When the Majestic Major (MM) was first displayed at the 1959 Earls Court Motor Show the Daimler name was within months of being sold to Jaguar. The closest rival from Browns Lane was the Mk. IX but that had a somewhat more raffish appeal, while the MM looked formal and even imposing. The massive chassis was clad in an upright body with enough space for six ladies and/or gentlemen to comfortably wear formal headgear; a true Daimler enthusiast would dismiss the vagaries of fashion as the province of teddy boys and pop singers. The dashboard even featured such delightful vintage touches as a hand throttle.

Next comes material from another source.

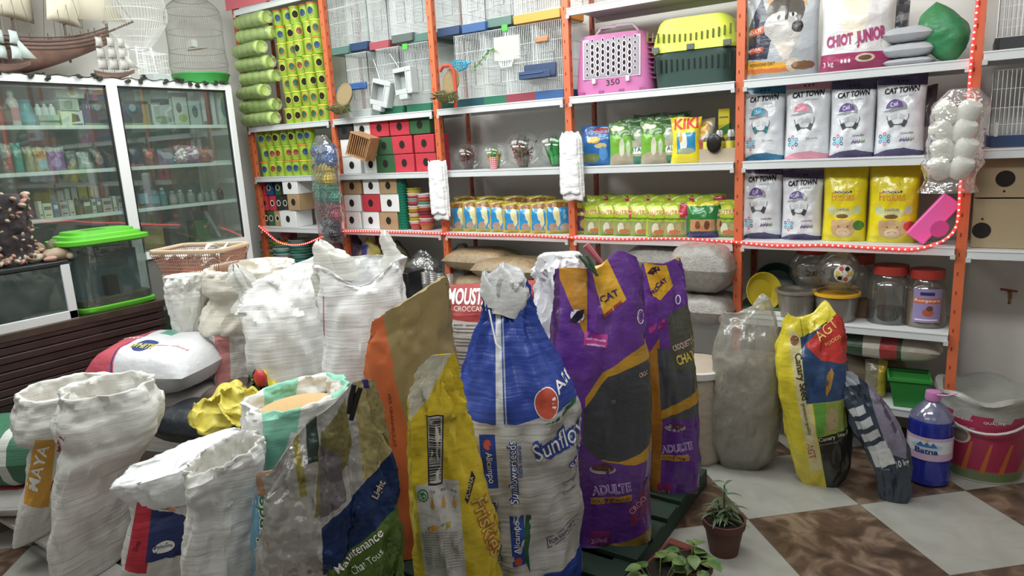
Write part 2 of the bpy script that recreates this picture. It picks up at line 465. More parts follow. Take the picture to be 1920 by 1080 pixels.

When the Jaguar Mk. IX was succeeded by the wonderfully louche Mk. X in late 1961, the contrast between the two cars was immense. One seemed to reflect a nation of office blocks and sharp-suited business types while the MM looked at home conveying High Commissioners and Governor Generals to meetings at Downing Street. However, the Daimler’s road manners were impeccable and the “V” badge on the front grille was a subtle clue to its capabilities. Under the bonnet was the Edward Turner-designed 220 bhp 4.5 litre V8, one of the great British post-war engines.

Sir William Lyons considered fitting this plant to the Mk. X and the result was a prototype that was seen speeding around MIRA at 135 mph – more 10 mph faster than the big Jaguar. Another idea was to increase the capacity to five litres and the idea of a Daimler-badged 5,000cc V8 powered Mk. X, nearly ten years before the XJ12, still seems one of the great lost opportunities of British motoring.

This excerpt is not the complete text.